CRÓNICA
O estropício

Sobre a vaga de incêndios, que devastam a floresta ano após ano, parecendo mais uma desventura que uma realidade a ter em conta e a prevenir por quem deve ser, não é necessário dizer mais do que já disse, neste mesmo lugar, em Junho de 2004.
Quero, no entanto, deixar mais dois apontamentos, que têm sido como que um estropício para a análise, direi, saudável, deste flagelo.
Desde logo, a quantidade de “pirómanos” que o país tem. Presos foram já mais de cem este ano. Não quero falar da correcção das medidas de coacção e muito menos na actualização do código penal em ordem a permitir penas mais pesadas para este tipo de crimes. A questão é se estes “pirómanos” não são afinal os excluídos da sociedade, os marginais e os mais desesperados ou vingativos, deixados à mercê de gente sem escrúpulos, com interesses económicos nos incêndios (por que se são pirómanos de verdade, muita graça hão-de achar às doses industriais de notícias sobre os incêndios) das políticas anti sociais de sucessivos governos. É que nesse caso o combate é muito mais a montante do que por aí se diz... A segunda questão é bem mais simples: oiçam os bombeiros, Senhores Ministros, de uma vez por todas! Garantam aos bombeiros as condições adequadas (pois, há os que dizem que está bem assim ...como a outra dizia que caía das escadas quando o marido lhe chegava...) e não só com palavras de circunstância ou lágrimas de crocodilo, mas com acções concretas de apoio, de respeito e de incentivo.
Agora por estropício, lembrei-me do “tenebroso António Barreto, carrasco da Reforma Agrária...” como o classifica Varela Gomes, na sua crónica de 28/7/2005, em o Alentejo Popular.
Há dias, apareceu-me subitamente num canal de televisão, publicitando um qualquer programa da nova grelha, naturalmente de sua autoria, julgo que apelando à nossa memória colectiva, patati-patatá.

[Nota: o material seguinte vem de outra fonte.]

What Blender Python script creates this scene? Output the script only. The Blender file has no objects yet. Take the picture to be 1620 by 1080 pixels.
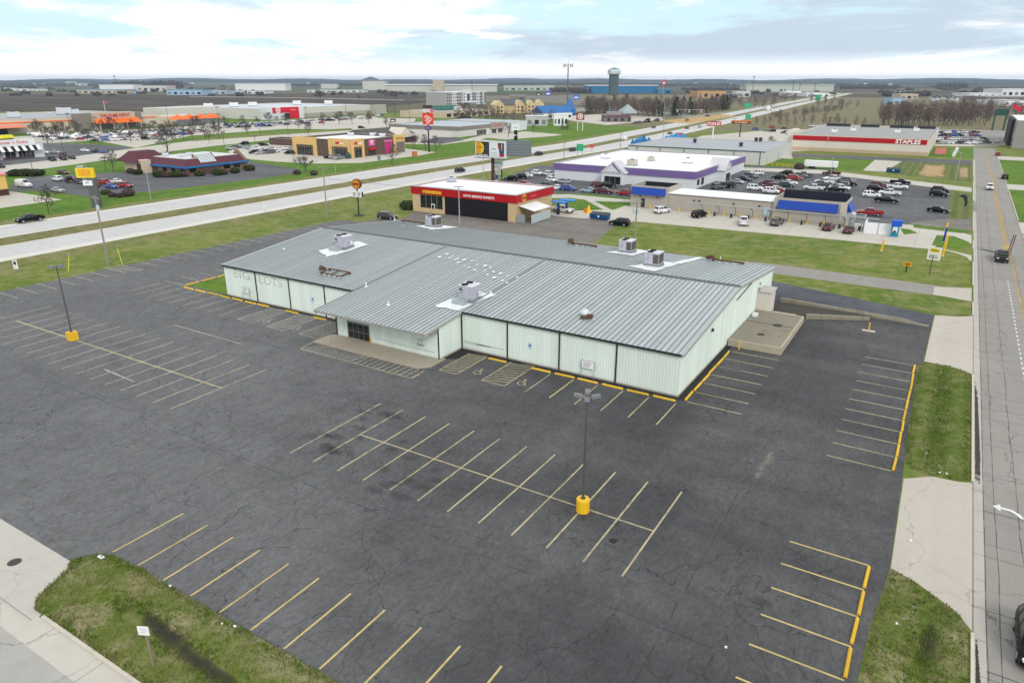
import bpy, bmesh, math, random
from mathutils import Vector, Matrix
R = math.radians
C = bpy.context.scene.collection
SC = bpy.context.scene
# ------------------------------------------------------------------ camera
CAMZ = 30.0
FPX, CX, CY = 1119.0, 810.0, 540.0          # focal length in pixels of the 1620x1080 photograph
PITCH, YAW = R(20.258), R(31.467)
cam = bpy.data.cameras.new('camera')
cam.sensor_width = 36; cam.lens = 36 * FPX / 1620
cam.clip_start = 0.5; cam.clip_end = 60000
camo = bpy.data.objects.new('camera', cam); C.objects.link(camo)
camo.location = (0, 0, CAMZ); camo.rotation_euler = (R(90) - PITCH, 0, YAW)
SC.camera = camo
# ------------------------------------------------------------------ world: overcast sky
SUN_EL, SUN_ROT = R(36), R(132)               # sun behind the camera's right shoulder
W = bpy.data.worlds.new('World'); SC.world = W; W.use_nodes = True
nt = W.node_tree; N = nt.nodes; Lk = nt.links; N.clear()
wo = N.new('ShaderNodeOutputWorld'); bg = N.new('ShaderNodeBackground'); bg.inputs[1].default_value = 1.0
sky = N.new('ShaderNodeTexSky'); sky.sky_type = 'NISHITA'; sky.sun_disc = False
sky.sun_elevation = SUN_EL; sky.sun_rotation = SUN_ROT; sky.air_density = 1.0; sky.dust_density = 1.2; sky.ozone_density = 2.0
skm = N.new('ShaderNodeVectorMath'); skm.operation = 'SCALE'; skm.inputs['Scale'].default_value = 0.13
Lk.new(sky.outputs[0], skm.inputs[0])
tc = N.new('ShaderNodeTexCoord'); sx = N.new('ShaderNodeSeparateXYZ'); Lk.new(tc.outputs['Generated'], sx.inputs[0])
def wm(op, a, b=None, c=None):
    n = N.new('ShaderNodeMath'); n.operation = op
    for i, q in enumerate((a, b, c)):
        if q is None: continue
        if isinstance(q, (int, float)): n.inputs[i].default_value = q
        else: Lk.new(q, n.inputs[i])
    return n.outputs[0]
# clouds on a flat layer overhead: direction / height
hz = wm('MAXIMUM', sx.outputs[2], 0.0)
den = wm('ADD', hz, 0.055)
px_ = wm('DIVIDE', sx.outputs[0], den); py_ = wm('DIVIDE', sx.outputs[1], den)
cv = N.new('ShaderNodeCombineXYZ'); Lk.new(px_, cv.inputs[0]); Lk.new(py_, cv.inputs[1])
def noise(vec, scale, detail=6, rough=.55, off=(0, 0, 0)):
    mp = N.new('ShaderNodeMapping'); mp.inputs['Location'].default_value = off; Lk.new(vec, mp.inputs[0])
    n = N.new('ShaderNodeTexNoise'); n.inputs['Scale'].default_value = scale; n.inputs['Detail'].default_value = detail
    n.inputs['Roughness'].default_value = rough; n.inputs['Distortion'].default_value = .3; Lk.new(mp.outputs[0], n.inputs['Vector']); return n.outputs[0]
def ramp(v, a, b):
    n = N.new('ShaderNodeMapRange'); n.interpolation_type = 'SMOOTHSTEP'; n.inputs[1].default_value = a; n.inputs[2].default_value = b
    Lk.new(v, n.inputs[0]); return n.outputs[0]
def mixc(f, a, b):
    n = N.new('ShaderNodeMix'); n.data_type = 'RGBA'
    if isinstance(f, (int, float)): n.inputs[0].default_value = f
    else: Lk.new(f, n.inputs[0])
    for i, q in ((6, a), (7, b)):
        if isinstance(q, tuple): n.inputs[i].default_value = q + (1,)
        else: Lk.new(q, n.inputs[i])
    return n.outputs[2]
cs = N.new('ShaderNodeMapping'); cs.inputs['Scale'].default_value = (3.0, 3.0, 21.0); Lk.new(tc.outputs['Generated'], cs.inputs[0])
n1 = noise(cs.outputs[0], 1.0, 9, .60, (5.6, 2.2, 1.4)); n2 = noise(cs.outputs[0], 2.6, 7, .62, (9.3, 4.4, 2)); n3 = noise(cs.outputs[0], .7, 6, .6, (1.2, 7.7, 5))
body = wm('ADD', n1, wm('MULTIPLY', wm('SUBTRACT', n2, .5), .30))
cover = wm('MAXIMUM', ramp(body, 0.41, 0.56), ramp(hz, 0.12, 0.30))
cloud = mixc(ramp(wm('ADD', n3, wm('MULTIPLY', wm('SUBTRACT', n2, .5), .4)), 0.40, 0.58), (0.52, 0.62, 0.72), (1.155, 1.13, 1.105))
gap = mixc(.72, skm.outputs[0], (0.60, 0.83, 0.96))
skycol = mixc(cover, gap, cloud)
low = wm('SUBTRACT', 1.0, ramp(hz, 0.008, 0.036))
skycol = mixc(wm('MULTIPLY', low, .92), skycol, (1.12, 1.11, 1.10))
Lk.new(skycol, bg.inputs[0]); Lk.new(bg.outputs[0], wo.inputs[0])
sd = bpy.data.lights.new('sun', 'SUN'); sd.energy = 1.4; sd.angle = R(18); sd.color = (1, .95, .88)
so = bpy.data.objects.new('sun', sd); C.objects.link(so); so.location = (0, 0, 200)
_d = Vector((math.sin(SUN_ROT) * math.cos(SUN_EL), math.cos(SUN_ROT) * math.cos(SUN_EL), math.sin(SUN_EL)))
so.rotation_euler = (-_d).to_track_quat('-Z', 'Y').to_euler()
SC.view_settings.view_transform = 'Standard'; SC.view_settings.look = 'None'; SC.view_settings.exposure = 0.25; SC.view_settings.gamma = 1.0
SC.cycles.volume_bounces = 0; SC.cycles.max_bounces = 5; SC.cycles.transparent_max_bounces = 12
# ------------------------------------------------------------------ photograph -> ground survey
_f = Vector((-math.sin(YAW) * math.cos(PITCH), math.cos(YAW) * math.cos(PITCH), -math.sin(PITCH)))
_r = Vector((math.cos(YAW), math.sin(YAW), 0)); _u = _r.cross(_f)
def P(u, v, z=0.0):
    """where a line of sight of the surveyed photograph meets the plane at height z"""
    d = _f + _r * ((u - CX) / FPX) + _u * ((CY - v) / FPX); t = (z - CAMZ) / d.z
    return (d.x * t, d.y * t)
def PX(p):
    d = Vector(p) - Vector((0, 0, CAMZ)); z = d.dot(_f)
    return CX + FPX * d.dot(_r) / z, CY - FPX * d.dot(_u) / z
# ------------------------------------------------------------------ mesh builder
class MB:
    def __init__(s): s.v = []; s.f = []; s.m = []
    def add(s, vs, fs, m=0):
        o = len(s.v); s.v += [tuple(p) for p in vs]; s.f += [tuple(i + o for i in f) for f in fs]; s.m += [m] * len(fs); return s
    def box(s, x0, x1, y0, y1, z0, z1, m=0):
        return s.add([(x, y, z) for z in (z0, z1) for y in (y0, y1) for x in (x0, x1)],
                     [(0, 2, 3, 1), (4, 5, 7, 6), (0, 1, 5, 4), (2, 6, 7, 3), (0, 4, 6, 2), (1, 3, 7, 5)], m)
    def cbox(s, c, d, rz=0, m=0):
        ca, sa = math.cos(rz), math.sin(rz); vs = []
        for z in (-1, 1):
            for y in (-1, 1):
                for x in (-1, 1):
                    a, b = x * d[0] / 2, y * d[1] / 2; vs.append((c[0] + a * ca - b * sa, c[1] + a * sa + b * ca, c[2] + z * d[2] / 2))
        return s.add(vs, [(0, 2, 3, 1), (4, 5, 7, 6), (0, 1, 5, 4), (2, 6, 7, 3), (0, 4, 6, 2), (1, 3, 7, 5)], m)
    def prism(s, pts, z0, z1, m=0, bottom=True):
        a = sum(pts[i][0] * pts[(i + 1) % len(pts)][1] - pts[(i + 1) % len(pts)][0] * pts[i][1] for i in range(len(pts)))
        if a < 0: pts = pts[::-1]
        n = len(pts); fs = [tuple(range(n, 2 * n))] + ([tuple(range(n))[::-1]] if bottom else [])
        fs += [(i, (i + 1) % n, n + (i + 1) % n, n + i) for i in range(n)]
        return s.add([(p[0], p[1], z0) for p in pts] + [(p[0], p[1], z1) for p in pts], fs, m)
    def quad(s, a, b, c, d, m=0): return s.add([a, b, c, d], [(0, 1, 2, 3)], m)
    def poly(s, pts, m=0): return s.add(pts, [tuple(range(len(pts)))], m)
    def tube(s, p0, p1, r0, r1=None, n=8, m=0, cap=True):
        r1 = r0 if r1 is None else r1
        p0, p1 = Vector(p0), Vector(p1); d = (p1 - p0)
        if d.length < 1e-6: return s
        d.normalize(); a = Vector((0, 0, 1)) if abs(d.z) < .9 else Vector((1, 0, 0)); e1 = d.cross(a).normalized(); e2 = d.cross(e1)
        vs = []
        for p, r in ((p0, r0), (p1, r1)):
            for i in range(n):
                t = 2 * math.pi * i / n; vs.append(p + e1 * (r * math.cos(t)) + e2 * (r * math.sin(t)))
        fs = [(i, n + i, n + (i + 1) % n, (i + 1) % n) for i in range(n)]
        if cap: fs += [tuple(range(n)), tuple(range(n, 2 * n))[::-1]]
        return s.add(vs, fs, m)
    def path(s, pts, r, n=6, m=0):
        for a, b in zip(pts, pts[1:]): s.tube(a, b, r, r, n, m)
        return s
    def lathe(s, c, prof, n=20, m=0):
        vs = [(c[0] + r * math.cos(2 * math.pi * i / n), c[1] + r * math.sin(2 * math.pi * i / n), c[2] + z) for r, z in prof for i in range(n)]
        k = len(prof); fs = [(j * n + i, j * n + (i + 1) % n, (j + 1) * n + (i + 1) % n, (j + 1) * n + i) for j in range(k - 1) for i in range(n)]
        fs += [tuple(range((k - 1) * n, k * n)), tuple(range(n))[::-1]]
        return s.add(vs, fs, m)
    def strip(s, a, b, w, z=0.0, m=0):
        """a painted line on the ground from a to b"""
        dx, dy = b[0] - a[0], b[1] - a[1]; l = math.hypot(dx, dy) or 1; nx, ny = -dy / l * w / 2, dx / l * w / 2
        return s.quad((a[0] - nx, a[1] - ny, z), (b[0] - nx, b[1] - ny, z), (b[0] + nx, b[1] + ny, z), (a[0] + nx, a[1] + ny, z), m)
    def build(s, name, mats, parent=None, world=True, smooth=False):
        if not isinstance(mats, (list, tuple)): mats = [mats]
        me = bpy.data.meshes.new(name); o = bpy.data.objects.new(name, me)
        off = ORG.get(parent.name, (0, 0, 0)) if (parent and world) else (0, 0, 0)
        me.from_pydata([(x - off[0], y - off[1], z - off[2]) for x, y, z in s.v], [], s.f)
        for q in mats: me.materials.append(q)
        if len(mats) > 1: me.polygons.foreach_set('material_index', s.m)
        if smooth: me.polygons.foreach_set('use_smooth', [True] * len(s.f))
        me.update(); C.objects.link(o)
        if parent: o.parent = parent; ORG[o.name] = off
        return o
ORG = {}
def tag(o, label=None, cat=None, group=None, kind=None):
    if label: o['label'] = label
    if cat: o['category'] = cat
    if group: o['group'] = group
    if kind: o['kind'] = kind
    return o
def thing(name, label, cat, loc=(0, 0, 0), group=None, rz=0):
    o = bpy.data.objects.new(name, None); C.objects.link(o); o.empty_display_size = .3
    o.location = loc; o.rotation_euler = (0, 0, rz); ORG[o.name] = tuple(loc)
    return tag(o, label, cat, group)
def clone(o, parent=None):
    c = o.copy(); C.objects.link(c)
    if parent: c.parent = parent
    for ch in list(o.children): clone(ch, c)
    return c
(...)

É claro que não se pode exigir vergonha a toda a gente e muito menos a quem nunca a teve. Mas que memórias nos trará este estropício?
Da lei que cozinhou com os agrários para destruir a Reforma Agrária? Ou do ordenamento florestal que não se fez e é um dos elementos essenciais, nomeadamente para o combate aos incêndios que hoje nos afligem?
Apareceu-me com aqueles cabelos esgadanhados a precisar um pouco de cuspo ou brilhantina e uma cabeça que lembra as casas dos cantoneiros - vazia, sem qualquer préstimo e com evidentes sinais de degradação - e não pude deixar de o ligar à amofinação do nosso dorido quotidiano.
Este António Barreto incendiou famílias, searas, almas, vontades e fez arder substancialmente o futuro da nossa agricultura.
É um estropício. É o pior incendiário que conheço.